• **Task prompt**: Look through the data below. Pick out the lines holding the string "part".

(Scenes as source code)
====

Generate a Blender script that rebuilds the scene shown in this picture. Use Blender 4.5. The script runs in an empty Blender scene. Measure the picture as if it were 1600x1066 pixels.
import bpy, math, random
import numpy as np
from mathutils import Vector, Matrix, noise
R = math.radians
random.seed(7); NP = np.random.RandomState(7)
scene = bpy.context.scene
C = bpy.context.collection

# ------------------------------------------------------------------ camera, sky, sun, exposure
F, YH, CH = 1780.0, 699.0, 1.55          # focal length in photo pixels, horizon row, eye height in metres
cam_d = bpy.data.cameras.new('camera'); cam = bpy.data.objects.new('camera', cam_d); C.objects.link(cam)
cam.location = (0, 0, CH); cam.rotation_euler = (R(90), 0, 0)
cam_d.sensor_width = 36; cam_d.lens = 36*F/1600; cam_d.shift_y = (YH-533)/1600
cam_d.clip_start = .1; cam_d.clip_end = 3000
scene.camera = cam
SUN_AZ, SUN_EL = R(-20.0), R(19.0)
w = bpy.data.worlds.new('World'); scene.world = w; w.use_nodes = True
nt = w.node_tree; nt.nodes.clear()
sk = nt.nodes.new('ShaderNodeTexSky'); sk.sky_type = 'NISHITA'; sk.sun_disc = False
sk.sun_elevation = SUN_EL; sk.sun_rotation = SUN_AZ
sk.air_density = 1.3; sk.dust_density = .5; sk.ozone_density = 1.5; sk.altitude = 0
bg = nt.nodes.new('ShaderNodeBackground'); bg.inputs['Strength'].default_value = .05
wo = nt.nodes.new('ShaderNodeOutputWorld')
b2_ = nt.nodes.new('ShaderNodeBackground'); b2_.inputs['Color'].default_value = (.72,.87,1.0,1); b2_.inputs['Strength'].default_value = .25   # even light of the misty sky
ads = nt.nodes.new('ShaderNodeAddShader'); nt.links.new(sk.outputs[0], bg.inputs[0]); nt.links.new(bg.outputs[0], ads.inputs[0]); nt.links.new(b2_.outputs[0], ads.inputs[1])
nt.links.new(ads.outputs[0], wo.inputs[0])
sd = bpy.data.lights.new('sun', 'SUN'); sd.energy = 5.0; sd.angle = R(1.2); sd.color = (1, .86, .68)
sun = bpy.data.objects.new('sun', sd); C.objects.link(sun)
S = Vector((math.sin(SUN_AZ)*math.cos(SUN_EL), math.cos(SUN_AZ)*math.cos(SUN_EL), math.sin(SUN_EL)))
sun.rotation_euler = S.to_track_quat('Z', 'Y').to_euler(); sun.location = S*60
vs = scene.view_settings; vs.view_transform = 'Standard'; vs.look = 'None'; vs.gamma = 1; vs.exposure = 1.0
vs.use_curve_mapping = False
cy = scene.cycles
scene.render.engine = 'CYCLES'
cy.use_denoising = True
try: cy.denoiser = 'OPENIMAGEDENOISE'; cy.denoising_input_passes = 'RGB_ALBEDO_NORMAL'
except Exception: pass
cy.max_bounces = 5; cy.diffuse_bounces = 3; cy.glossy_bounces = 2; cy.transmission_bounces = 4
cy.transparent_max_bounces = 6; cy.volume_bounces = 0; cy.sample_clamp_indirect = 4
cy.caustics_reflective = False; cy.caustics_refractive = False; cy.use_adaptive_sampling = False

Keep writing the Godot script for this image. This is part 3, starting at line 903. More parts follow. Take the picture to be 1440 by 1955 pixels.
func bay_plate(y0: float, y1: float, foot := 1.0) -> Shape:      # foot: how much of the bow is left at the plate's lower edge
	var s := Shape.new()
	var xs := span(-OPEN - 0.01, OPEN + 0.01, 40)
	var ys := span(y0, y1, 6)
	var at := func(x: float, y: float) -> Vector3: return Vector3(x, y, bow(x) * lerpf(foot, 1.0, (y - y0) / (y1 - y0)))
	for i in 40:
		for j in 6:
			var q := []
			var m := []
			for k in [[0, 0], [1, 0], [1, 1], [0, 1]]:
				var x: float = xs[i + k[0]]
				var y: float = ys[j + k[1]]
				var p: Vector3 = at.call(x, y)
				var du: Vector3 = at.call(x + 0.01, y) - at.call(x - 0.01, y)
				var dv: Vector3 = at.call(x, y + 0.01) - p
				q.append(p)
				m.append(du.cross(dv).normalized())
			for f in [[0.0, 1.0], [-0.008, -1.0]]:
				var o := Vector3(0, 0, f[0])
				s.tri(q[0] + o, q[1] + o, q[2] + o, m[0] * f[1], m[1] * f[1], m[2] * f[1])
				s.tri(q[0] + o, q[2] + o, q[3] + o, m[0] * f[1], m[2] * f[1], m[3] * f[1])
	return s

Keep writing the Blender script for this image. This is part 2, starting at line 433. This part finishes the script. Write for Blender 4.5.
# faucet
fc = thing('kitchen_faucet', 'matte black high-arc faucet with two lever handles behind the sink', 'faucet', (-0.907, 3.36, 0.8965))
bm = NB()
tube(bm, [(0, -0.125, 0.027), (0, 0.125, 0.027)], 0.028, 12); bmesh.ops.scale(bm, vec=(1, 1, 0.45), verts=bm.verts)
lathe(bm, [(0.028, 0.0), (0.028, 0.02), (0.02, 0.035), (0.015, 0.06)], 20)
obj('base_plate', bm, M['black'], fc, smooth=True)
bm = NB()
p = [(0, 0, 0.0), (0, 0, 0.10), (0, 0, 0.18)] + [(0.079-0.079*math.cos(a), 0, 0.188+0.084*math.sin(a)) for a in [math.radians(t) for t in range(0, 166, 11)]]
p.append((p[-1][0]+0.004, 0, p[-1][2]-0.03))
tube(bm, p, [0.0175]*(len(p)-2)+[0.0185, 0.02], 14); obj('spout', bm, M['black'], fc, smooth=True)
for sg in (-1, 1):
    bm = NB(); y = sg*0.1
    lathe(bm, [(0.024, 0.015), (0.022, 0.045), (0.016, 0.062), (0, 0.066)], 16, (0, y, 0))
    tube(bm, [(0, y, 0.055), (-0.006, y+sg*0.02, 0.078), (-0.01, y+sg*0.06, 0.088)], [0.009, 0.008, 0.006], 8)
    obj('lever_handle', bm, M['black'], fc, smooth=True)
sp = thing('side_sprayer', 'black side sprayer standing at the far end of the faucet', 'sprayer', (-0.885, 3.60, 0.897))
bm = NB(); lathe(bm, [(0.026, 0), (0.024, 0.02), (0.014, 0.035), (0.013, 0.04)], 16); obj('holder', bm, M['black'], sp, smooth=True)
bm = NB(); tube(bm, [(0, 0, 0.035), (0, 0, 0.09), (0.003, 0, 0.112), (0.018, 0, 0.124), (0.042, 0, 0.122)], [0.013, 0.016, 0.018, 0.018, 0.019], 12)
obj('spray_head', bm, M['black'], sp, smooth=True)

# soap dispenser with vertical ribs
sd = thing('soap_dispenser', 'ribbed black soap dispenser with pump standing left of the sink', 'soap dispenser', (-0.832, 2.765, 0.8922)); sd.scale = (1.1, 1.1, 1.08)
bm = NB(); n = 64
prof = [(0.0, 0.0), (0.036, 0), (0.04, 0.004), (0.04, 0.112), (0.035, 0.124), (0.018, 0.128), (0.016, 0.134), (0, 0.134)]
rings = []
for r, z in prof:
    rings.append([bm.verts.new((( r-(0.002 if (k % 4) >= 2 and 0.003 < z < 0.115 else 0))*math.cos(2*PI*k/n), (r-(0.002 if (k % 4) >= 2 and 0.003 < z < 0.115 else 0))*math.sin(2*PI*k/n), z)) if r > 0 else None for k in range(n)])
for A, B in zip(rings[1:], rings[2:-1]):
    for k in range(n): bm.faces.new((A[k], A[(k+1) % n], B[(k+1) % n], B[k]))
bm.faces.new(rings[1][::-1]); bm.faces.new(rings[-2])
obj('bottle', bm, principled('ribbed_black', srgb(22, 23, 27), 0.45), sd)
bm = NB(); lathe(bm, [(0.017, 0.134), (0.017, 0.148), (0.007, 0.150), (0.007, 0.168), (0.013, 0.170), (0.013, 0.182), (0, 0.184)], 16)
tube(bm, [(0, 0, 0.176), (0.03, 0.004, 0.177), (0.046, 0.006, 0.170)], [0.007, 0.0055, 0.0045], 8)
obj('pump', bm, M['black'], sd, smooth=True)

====

• **Response to the exercise**:
Keep writing the Godot script for this image. This is part 3, starting at line 903. More parts follow. Take the picture to be 1440 by 1955 pixels.
Keep writing the Blender script for this image. This is part 2, starting at line 433. This part finishes the script. Write for Blender 4.5.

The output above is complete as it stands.